**YOUR TASK**
Count how many lines of the data below contain the string "boxm"; the reply should be that number alone.

::: DATA PROVIDED

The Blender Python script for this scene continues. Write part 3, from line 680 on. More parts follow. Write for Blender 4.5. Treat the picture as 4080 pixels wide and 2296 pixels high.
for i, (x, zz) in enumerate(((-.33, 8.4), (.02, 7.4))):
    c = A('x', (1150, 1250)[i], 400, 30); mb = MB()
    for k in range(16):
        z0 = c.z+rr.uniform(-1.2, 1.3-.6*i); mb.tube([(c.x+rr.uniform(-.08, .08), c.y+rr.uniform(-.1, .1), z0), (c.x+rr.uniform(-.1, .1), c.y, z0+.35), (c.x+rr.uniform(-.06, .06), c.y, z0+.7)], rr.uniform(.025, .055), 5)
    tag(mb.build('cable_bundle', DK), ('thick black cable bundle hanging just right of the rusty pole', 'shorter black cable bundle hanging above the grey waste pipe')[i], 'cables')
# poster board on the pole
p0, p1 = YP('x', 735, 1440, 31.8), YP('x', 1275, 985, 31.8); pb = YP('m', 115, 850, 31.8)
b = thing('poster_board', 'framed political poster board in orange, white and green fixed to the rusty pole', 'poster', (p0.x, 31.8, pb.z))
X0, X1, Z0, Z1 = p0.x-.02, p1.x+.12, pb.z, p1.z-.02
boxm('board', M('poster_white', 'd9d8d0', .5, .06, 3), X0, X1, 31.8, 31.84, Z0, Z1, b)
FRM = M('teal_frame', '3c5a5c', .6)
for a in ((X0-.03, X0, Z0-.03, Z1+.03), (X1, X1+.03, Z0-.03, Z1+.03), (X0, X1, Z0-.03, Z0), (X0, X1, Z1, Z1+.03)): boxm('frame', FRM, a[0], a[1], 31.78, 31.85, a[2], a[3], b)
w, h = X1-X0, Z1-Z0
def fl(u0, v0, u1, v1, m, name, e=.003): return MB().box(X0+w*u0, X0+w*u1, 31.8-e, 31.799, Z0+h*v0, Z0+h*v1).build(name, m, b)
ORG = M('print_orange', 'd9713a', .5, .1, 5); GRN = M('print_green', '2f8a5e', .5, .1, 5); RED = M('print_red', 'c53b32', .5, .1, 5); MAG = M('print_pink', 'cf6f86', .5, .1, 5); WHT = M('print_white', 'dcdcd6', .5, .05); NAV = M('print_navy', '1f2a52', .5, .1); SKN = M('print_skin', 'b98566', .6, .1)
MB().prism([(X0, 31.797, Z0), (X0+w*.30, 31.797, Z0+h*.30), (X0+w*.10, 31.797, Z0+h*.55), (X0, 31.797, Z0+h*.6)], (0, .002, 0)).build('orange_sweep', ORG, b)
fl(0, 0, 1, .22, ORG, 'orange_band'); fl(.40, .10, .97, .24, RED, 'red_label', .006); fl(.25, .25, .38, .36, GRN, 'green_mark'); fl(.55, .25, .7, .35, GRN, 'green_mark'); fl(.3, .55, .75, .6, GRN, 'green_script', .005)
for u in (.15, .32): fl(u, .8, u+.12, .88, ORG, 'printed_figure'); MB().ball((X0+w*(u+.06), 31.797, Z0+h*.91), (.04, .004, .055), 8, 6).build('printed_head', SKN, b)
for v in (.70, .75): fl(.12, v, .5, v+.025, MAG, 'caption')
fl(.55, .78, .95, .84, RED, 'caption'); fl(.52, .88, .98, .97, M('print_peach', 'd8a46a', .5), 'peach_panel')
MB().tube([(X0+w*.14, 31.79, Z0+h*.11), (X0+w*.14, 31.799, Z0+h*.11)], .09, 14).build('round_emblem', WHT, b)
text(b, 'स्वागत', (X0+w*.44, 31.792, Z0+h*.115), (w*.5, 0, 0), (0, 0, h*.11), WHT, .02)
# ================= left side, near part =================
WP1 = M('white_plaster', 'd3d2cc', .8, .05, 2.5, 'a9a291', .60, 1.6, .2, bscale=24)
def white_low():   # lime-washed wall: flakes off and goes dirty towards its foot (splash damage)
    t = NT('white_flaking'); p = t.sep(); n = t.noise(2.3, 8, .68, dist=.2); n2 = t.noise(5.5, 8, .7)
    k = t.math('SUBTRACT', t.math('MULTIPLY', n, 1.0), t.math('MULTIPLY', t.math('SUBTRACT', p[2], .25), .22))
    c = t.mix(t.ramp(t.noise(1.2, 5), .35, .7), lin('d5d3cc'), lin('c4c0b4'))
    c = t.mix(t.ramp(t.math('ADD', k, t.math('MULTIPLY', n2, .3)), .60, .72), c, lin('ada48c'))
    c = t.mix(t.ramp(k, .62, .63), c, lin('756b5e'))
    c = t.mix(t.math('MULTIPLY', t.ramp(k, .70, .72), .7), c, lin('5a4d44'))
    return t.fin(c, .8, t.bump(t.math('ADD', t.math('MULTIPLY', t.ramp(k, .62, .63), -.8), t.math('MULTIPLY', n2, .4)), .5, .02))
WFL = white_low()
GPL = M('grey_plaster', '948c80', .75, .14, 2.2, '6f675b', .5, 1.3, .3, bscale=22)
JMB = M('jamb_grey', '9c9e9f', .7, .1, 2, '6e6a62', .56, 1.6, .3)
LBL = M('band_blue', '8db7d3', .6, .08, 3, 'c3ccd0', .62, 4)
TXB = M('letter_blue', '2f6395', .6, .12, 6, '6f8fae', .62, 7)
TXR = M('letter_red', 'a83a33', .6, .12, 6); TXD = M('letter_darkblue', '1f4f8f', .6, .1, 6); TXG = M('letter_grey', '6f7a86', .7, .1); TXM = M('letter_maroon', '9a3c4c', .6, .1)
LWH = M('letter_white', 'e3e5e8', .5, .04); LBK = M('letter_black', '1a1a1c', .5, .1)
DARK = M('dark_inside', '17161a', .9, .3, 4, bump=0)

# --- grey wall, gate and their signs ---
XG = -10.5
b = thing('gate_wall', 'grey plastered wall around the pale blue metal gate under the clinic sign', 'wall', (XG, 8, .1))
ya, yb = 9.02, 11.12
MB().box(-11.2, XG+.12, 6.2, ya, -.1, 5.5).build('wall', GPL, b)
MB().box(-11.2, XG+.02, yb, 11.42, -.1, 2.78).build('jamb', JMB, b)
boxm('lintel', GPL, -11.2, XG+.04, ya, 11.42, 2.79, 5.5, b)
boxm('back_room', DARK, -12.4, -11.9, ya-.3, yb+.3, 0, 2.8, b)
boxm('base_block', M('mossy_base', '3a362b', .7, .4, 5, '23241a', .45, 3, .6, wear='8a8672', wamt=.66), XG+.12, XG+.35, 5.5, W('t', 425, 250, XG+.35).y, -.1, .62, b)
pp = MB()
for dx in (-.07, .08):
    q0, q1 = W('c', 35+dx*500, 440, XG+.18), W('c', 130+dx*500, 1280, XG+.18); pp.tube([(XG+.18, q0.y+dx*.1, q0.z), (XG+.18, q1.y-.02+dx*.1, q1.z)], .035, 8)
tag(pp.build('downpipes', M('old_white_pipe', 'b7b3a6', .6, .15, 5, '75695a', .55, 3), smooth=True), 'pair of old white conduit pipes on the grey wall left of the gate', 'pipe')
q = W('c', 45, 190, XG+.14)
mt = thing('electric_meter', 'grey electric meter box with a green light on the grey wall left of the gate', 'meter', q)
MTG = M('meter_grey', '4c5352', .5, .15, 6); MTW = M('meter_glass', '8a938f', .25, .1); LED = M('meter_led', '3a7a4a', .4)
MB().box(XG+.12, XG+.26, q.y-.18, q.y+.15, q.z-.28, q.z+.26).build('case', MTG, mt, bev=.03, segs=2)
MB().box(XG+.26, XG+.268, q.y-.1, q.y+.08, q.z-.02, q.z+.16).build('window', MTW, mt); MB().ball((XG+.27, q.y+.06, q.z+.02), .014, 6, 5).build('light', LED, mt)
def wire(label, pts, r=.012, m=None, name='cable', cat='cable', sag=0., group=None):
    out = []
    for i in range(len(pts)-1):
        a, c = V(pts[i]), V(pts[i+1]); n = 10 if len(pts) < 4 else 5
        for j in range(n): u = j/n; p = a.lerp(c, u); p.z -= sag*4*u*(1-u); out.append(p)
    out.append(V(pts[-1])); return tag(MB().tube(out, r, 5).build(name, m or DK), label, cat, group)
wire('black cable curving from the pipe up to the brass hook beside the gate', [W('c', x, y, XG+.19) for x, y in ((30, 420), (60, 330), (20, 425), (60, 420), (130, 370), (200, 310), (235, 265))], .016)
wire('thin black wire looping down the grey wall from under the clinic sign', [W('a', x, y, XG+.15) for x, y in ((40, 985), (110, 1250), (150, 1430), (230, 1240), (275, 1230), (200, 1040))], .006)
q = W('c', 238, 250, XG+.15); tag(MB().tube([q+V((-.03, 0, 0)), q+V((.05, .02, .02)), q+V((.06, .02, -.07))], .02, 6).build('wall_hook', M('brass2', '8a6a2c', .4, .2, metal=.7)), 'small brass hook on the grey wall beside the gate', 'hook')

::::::

**RESULT**
5